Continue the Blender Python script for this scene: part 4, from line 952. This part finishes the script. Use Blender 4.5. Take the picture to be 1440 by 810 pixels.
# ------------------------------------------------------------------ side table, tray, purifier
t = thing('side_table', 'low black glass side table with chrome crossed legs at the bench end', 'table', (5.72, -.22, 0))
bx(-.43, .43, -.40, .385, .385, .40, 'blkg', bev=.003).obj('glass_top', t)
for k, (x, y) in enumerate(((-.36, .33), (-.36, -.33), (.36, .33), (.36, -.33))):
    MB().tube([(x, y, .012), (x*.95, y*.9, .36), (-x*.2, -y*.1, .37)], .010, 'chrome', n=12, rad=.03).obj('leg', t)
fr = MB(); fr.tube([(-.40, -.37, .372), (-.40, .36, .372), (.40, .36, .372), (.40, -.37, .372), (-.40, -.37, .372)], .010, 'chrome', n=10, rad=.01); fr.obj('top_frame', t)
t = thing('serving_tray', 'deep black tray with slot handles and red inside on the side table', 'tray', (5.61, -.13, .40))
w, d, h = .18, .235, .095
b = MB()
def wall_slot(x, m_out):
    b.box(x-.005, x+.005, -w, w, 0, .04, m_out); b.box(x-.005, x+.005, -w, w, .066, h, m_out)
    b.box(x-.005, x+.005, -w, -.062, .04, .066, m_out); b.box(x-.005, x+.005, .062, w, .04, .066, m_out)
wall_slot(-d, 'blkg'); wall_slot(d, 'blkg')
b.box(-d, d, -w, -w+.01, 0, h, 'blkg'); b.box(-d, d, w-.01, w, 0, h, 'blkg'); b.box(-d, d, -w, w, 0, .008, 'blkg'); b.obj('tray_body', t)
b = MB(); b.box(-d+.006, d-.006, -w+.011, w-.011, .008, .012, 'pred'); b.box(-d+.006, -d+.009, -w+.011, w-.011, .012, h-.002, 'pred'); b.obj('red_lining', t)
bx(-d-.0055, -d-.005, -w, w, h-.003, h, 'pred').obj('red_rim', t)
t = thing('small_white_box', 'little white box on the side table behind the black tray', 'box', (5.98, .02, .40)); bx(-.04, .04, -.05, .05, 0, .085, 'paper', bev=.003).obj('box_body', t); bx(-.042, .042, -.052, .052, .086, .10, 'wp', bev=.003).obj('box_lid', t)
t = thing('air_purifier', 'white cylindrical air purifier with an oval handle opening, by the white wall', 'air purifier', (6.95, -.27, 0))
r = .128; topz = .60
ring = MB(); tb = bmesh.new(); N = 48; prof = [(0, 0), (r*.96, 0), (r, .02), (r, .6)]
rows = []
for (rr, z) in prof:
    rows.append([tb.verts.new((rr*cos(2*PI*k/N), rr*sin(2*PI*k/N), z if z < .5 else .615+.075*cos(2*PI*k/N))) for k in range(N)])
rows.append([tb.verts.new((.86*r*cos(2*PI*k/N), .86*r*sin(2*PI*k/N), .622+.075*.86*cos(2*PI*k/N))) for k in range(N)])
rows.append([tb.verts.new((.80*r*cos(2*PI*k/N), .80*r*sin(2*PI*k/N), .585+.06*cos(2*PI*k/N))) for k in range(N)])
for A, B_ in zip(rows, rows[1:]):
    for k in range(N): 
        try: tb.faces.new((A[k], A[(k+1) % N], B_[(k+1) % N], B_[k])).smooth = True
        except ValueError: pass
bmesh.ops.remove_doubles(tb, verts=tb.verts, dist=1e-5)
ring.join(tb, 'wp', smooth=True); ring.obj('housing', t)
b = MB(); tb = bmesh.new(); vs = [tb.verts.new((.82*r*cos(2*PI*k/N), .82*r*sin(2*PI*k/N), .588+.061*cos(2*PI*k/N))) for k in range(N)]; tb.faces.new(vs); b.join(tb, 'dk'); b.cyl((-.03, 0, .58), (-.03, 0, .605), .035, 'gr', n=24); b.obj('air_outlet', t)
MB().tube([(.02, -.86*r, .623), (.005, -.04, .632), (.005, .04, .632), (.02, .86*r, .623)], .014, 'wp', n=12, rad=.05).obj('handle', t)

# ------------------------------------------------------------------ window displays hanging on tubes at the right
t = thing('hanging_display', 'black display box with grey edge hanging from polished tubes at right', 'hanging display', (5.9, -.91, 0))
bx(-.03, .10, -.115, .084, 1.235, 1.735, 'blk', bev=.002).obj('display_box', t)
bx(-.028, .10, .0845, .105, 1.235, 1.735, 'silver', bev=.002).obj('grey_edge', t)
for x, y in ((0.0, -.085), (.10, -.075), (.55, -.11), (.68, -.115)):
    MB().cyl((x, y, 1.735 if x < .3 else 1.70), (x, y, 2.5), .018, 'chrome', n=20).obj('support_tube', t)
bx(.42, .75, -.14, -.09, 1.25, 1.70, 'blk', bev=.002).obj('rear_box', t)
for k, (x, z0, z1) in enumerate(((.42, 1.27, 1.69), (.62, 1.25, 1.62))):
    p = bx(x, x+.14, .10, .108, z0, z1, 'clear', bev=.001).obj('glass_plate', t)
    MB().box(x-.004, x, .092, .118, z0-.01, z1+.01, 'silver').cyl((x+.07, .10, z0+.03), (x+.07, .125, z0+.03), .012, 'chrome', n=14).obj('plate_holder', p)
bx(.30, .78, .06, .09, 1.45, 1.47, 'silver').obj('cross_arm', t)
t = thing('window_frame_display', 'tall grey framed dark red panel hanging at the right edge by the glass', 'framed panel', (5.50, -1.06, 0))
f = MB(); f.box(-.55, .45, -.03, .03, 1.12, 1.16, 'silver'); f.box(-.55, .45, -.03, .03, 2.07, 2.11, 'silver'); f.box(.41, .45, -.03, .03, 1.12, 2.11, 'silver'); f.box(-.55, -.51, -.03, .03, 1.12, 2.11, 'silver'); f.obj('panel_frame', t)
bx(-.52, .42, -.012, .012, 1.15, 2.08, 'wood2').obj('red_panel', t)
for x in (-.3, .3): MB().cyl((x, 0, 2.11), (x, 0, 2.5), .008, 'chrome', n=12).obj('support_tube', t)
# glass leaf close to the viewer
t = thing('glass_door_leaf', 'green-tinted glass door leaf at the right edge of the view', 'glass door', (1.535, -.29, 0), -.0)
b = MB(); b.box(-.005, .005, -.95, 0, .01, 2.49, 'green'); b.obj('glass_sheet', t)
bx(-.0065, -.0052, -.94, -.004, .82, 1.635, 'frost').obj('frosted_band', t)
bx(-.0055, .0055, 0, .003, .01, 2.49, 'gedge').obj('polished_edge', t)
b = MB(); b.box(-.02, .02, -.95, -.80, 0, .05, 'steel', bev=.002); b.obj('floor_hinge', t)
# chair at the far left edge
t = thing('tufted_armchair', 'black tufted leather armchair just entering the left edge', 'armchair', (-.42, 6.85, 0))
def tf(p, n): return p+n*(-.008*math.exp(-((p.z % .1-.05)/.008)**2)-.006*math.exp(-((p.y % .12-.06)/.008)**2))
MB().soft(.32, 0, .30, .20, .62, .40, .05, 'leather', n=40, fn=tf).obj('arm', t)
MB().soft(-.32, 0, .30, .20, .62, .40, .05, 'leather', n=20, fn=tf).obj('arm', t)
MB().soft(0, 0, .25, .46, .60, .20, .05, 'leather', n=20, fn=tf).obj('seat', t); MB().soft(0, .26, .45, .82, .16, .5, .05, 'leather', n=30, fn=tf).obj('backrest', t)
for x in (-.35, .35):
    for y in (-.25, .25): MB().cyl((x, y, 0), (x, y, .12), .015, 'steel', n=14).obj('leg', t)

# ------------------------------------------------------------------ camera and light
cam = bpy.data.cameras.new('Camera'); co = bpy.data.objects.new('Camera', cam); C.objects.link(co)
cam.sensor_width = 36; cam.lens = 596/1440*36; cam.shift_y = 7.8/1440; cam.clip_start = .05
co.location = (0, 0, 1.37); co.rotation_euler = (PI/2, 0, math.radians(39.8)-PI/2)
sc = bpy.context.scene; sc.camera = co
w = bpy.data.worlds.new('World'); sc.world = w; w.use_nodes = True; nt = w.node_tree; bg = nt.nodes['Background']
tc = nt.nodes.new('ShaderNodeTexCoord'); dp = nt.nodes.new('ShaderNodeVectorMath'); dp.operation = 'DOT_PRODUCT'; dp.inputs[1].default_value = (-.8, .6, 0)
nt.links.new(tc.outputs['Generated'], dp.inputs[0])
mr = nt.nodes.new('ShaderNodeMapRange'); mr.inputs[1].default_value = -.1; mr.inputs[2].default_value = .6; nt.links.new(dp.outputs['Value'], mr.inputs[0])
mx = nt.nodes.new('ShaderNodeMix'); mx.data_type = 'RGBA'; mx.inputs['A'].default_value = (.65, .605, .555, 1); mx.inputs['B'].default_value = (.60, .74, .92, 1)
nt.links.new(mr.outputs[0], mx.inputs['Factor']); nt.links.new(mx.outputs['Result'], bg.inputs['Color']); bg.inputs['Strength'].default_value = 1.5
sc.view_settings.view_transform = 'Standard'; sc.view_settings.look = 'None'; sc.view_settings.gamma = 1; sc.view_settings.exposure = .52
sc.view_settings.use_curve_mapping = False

━━━━━━━━━━━━━━━━━━━━

PROBLEM REQUIREMENTS
Which lines include the word "from"? List them all.

SOLUTION TO THE EXERCISE
Continue the Blender Python script for this scene: part 4, from line 952. This part finishes the script. Use Blender 4.5. Take the picture to be 1440 by 810 pixels.
t = thing('hanging_display', 'black display box with grey edge hanging from polished tubes at right', 'hanging display', (5.9, -.91, 0))